#### What this task involves
Starting with the first line of the listing, quote each line exactly until and including the one with "(.20, .15, .10), 14, island=True)", leaving pictures out.

#### Supplied material
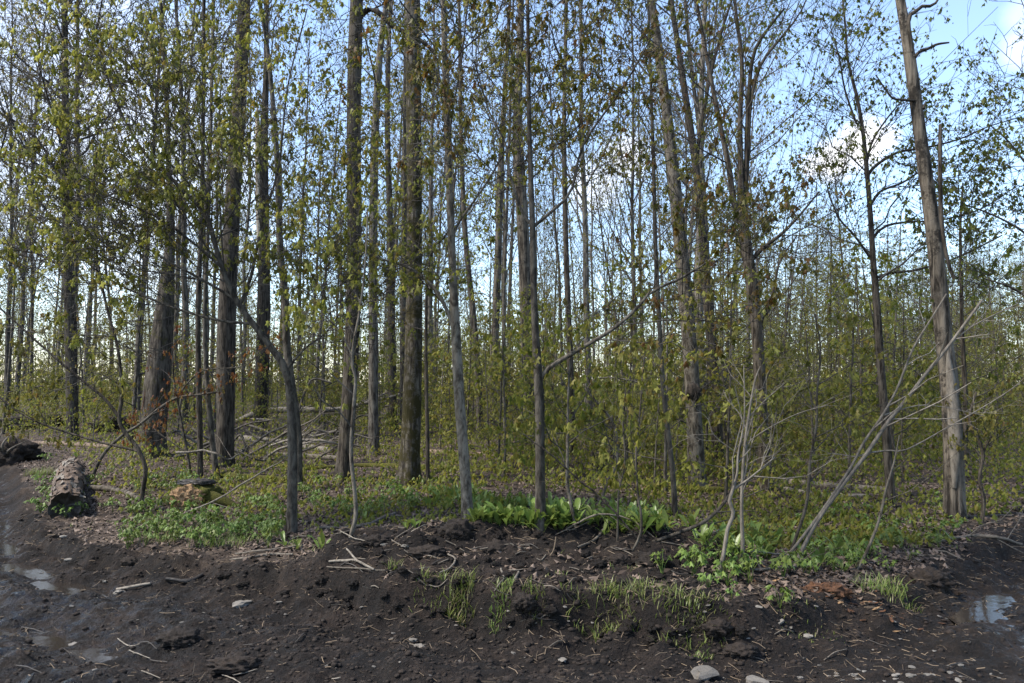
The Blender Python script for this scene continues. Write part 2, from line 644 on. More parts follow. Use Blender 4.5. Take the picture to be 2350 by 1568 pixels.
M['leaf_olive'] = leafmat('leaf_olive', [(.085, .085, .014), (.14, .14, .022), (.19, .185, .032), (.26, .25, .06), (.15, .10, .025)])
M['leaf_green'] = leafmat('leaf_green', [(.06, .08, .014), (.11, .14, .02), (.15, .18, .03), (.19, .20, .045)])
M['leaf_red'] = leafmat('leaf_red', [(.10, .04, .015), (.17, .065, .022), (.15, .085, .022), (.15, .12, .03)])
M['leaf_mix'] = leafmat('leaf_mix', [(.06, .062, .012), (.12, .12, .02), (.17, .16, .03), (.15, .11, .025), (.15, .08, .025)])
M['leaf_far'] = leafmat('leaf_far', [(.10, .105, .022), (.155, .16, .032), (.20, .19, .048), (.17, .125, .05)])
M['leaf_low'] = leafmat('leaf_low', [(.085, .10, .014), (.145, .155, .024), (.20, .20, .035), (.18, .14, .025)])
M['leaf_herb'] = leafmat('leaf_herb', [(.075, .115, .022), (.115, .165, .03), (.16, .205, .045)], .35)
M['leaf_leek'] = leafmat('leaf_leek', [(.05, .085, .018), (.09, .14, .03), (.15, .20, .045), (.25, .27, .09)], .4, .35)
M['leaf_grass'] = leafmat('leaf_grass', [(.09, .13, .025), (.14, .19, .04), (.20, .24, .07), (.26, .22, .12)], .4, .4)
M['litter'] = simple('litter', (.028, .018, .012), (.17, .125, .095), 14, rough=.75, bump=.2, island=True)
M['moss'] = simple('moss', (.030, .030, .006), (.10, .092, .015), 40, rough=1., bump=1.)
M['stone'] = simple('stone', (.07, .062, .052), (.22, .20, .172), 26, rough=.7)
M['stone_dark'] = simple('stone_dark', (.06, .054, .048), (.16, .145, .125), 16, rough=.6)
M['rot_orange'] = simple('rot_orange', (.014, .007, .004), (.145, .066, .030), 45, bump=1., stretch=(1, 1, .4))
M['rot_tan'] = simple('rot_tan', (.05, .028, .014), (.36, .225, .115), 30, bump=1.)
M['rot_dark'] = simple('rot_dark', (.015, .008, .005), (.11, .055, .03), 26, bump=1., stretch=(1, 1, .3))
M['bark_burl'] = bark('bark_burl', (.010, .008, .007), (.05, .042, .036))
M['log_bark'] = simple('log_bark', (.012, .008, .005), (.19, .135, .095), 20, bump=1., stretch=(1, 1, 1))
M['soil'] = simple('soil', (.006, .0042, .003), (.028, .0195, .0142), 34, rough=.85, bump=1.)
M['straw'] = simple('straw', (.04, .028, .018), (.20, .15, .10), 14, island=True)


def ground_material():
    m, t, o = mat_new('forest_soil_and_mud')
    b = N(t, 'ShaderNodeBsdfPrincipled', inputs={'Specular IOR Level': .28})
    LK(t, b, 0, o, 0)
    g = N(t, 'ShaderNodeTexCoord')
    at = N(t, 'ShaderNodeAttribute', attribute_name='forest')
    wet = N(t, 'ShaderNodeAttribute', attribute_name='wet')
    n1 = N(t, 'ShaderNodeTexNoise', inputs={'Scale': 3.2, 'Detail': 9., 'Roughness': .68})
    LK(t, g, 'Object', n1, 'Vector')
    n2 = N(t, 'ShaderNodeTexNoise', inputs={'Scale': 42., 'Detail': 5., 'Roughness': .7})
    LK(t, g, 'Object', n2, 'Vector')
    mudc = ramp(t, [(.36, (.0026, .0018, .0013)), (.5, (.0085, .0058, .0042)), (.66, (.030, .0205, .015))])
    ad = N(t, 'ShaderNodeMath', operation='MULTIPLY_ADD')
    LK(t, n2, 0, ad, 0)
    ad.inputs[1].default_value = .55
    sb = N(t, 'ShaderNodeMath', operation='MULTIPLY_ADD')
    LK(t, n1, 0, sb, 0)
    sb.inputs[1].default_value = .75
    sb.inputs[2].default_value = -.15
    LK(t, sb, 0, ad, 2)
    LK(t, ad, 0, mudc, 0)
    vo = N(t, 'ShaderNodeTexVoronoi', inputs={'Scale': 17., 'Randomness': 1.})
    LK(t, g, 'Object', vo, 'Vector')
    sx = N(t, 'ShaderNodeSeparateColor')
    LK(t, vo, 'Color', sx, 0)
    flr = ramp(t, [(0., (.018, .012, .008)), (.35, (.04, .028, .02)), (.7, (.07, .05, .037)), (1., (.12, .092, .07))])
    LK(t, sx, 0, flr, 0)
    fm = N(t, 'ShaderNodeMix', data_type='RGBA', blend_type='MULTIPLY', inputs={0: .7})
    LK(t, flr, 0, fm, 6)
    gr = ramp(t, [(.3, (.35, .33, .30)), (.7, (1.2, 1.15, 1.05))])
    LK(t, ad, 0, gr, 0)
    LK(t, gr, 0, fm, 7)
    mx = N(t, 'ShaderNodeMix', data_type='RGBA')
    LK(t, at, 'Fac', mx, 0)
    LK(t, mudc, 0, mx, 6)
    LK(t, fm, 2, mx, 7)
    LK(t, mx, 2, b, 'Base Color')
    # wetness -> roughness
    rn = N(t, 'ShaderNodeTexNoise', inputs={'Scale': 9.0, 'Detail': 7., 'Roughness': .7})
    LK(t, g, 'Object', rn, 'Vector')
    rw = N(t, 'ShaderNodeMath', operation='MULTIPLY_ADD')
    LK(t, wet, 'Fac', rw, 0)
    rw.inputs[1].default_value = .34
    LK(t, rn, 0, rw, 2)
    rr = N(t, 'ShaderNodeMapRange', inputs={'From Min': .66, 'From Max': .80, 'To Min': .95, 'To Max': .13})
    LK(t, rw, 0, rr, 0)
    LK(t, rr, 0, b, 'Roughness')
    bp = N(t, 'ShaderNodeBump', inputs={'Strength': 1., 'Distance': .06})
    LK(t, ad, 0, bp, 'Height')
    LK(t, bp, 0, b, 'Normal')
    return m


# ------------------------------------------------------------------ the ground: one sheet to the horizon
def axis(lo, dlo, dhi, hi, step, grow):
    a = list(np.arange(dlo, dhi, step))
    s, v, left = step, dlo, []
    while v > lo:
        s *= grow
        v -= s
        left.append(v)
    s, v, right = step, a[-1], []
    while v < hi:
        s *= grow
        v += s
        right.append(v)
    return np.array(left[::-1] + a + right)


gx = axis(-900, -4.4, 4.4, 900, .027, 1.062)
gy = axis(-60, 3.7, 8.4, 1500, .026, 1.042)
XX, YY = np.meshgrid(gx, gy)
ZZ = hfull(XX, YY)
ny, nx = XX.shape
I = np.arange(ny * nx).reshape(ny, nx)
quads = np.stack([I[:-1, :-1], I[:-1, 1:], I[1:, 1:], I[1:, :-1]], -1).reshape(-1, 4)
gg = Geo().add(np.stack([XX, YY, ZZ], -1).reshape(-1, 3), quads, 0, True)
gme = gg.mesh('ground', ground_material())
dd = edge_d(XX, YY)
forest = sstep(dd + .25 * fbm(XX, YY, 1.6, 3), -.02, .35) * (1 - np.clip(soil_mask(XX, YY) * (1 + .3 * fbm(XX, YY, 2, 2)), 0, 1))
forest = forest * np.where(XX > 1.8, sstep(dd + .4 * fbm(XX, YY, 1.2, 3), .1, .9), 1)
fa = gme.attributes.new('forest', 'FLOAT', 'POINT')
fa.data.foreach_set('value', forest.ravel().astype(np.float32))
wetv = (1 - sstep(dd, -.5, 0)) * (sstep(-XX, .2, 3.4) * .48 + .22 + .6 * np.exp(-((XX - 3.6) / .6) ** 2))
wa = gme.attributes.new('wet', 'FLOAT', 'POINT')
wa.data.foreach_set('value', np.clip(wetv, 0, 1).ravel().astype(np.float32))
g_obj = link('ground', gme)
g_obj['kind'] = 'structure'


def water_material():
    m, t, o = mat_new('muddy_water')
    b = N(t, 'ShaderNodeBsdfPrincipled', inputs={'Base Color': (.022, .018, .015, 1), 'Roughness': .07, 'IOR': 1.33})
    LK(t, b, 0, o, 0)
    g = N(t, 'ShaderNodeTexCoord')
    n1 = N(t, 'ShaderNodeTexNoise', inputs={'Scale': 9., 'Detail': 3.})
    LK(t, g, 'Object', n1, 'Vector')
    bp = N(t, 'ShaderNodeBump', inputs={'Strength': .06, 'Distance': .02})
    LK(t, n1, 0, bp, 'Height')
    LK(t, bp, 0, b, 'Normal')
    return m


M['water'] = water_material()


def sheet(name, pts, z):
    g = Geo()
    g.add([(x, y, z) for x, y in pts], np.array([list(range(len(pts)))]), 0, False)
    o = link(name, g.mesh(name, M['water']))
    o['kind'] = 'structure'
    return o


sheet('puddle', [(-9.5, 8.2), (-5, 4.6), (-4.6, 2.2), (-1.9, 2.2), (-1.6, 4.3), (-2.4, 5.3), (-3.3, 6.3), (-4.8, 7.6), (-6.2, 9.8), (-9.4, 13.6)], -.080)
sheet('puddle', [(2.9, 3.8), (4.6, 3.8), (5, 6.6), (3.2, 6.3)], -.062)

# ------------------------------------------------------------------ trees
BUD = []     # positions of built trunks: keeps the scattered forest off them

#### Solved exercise
The Blender Python script for this scene continues. Write part 2, from line 644 on. More parts follow. Use Blender 4.5. Take the picture to be 2350 by 1568 pixels.
M['leaf_olive'] = leafmat('leaf_olive', [(.085, .085, .014), (.14, .14, .022), (.19, .185, .032), (.26, .25, .06), (.15, .10, .025)])
M['leaf_green'] = leafmat('leaf_green', [(.06, .08, .014), (.11, .14, .02), (.15, .18, .03), (.19, .20, .045)])
M['leaf_red'] = leafmat('leaf_red', [(.10, .04, .015), (.17, .065, .022), (.15, .085, .022), (.15, .12, .03)])
M['leaf_mix'] = leafmat('leaf_mix', [(.06, .062, .012), (.12, .12, .02), (.17, .16, .03), (.15, .11, .025), (.15, .08, .025)])
M['leaf_far'] = leafmat('leaf_far', [(.10, .105, .022), (.155, .16, .032), (.20, .19, .048), (.17, .125, .05)])
M['leaf_low'] = leafmat('leaf_low', [(.085, .10, .014), (.145, .155, .024), (.20, .20, .035), (.18, .14, .025)])
M['leaf_herb'] = leafmat('leaf_herb', [(.075, .115, .022), (.115, .165, .03), (.16, .205, .045)], .35)
M['leaf_leek'] = leafmat('leaf_leek', [(.05, .085, .018), (.09, .14, .03), (.15, .20, .045), (.25, .27, .09)], .4, .35)
M['leaf_grass'] = leafmat('leaf_grass', [(.09, .13, .025), (.14, .19, .04), (.20, .24, .07), (.26, .22, .12)], .4, .4)
M['litter'] = simple('litter', (.028, .018, .012), (.17, .125, .095), 14, rough=.75, bump=.2, island=True)
M['moss'] = simple('moss', (.030, .030, .006), (.10, .092, .015), 40, rough=1., bump=1.)
M['stone'] = simple('stone', (.07, .062, .052), (.22, .20, .172), 26, rough=.7)
M['stone_dark'] = simple('stone_dark', (.06, .054, .048), (.16, .145, .125), 16, rough=.6)
M['rot_orange'] = simple('rot_orange', (.014, .007, .004), (.145, .066, .030), 45, bump=1., stretch=(1, 1, .4))
M['rot_tan'] = simple('rot_tan', (.05, .028, .014), (.36, .225, .115), 30, bump=1.)
M['rot_dark'] = simple('rot_dark', (.015, .008, .005), (.11, .055, .03), 26, bump=1., stretch=(1, 1, .3))
M['bark_burl'] = bark('bark_burl', (.010, .008, .007), (.05, .042, .036))
M['log_bark'] = simple('log_bark', (.012, .008, .005), (.19, .135, .095), 20, bump=1., stretch=(1, 1, 1))
M['soil'] = simple('soil', (.006, .0042, .003), (.028, .0195, .0142), 34, rough=.85, bump=1.)
M['straw'] = simple('straw', (.04, .028, .018), (.20, .15, .10), 14, island=True)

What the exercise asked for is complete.